Take the Dragon Systems deal that Goldman Sachs was asked to underwrite. You will see how Goldman treats its smaller clients: it gives advice for millions of dollars but does not always deliver, i.e., it proved to be incompetent and misleading. Goldman has no mystique and only leaves a trail of broken dreams behind it. Conflicts of interest mean nothing to it.
Goldman Sachs is an appalling bank.
Goldman Sachs and the $580 Million Black Hole
By Loren Feldman - The New York Times
THE business deal from hell began to crumble even before the Champagne corks were popped.
The deal, the $580 million sale of a highflying technology company, Dragon Systems, had just been approved by its board and congratulations were being exchanged. But even then, at that moment of celebration, there was a sense that something was amiss.

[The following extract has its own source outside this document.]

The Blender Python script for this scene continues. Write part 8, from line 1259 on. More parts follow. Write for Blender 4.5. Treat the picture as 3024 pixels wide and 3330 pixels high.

The chief executive of Dragon had received a congratulatory bottle from the investment bankers representing the acquiring company, a Belgian competitor called Lernout & Hauspie. But he hadn’t heard from Dragon’s own bankers at Goldman Sachs.“I still have not received anything from Goldman,” the executive wrote in an e-mail to the other bank. “Do they know something I should know?”More than a decade later, that question is still reverberating in a brutal legal battle between Goldman and the founders of Dragon Systems — along with a host of other questions that go to the heart of how financial giants like Goldman operate and what exactly they owe their clients.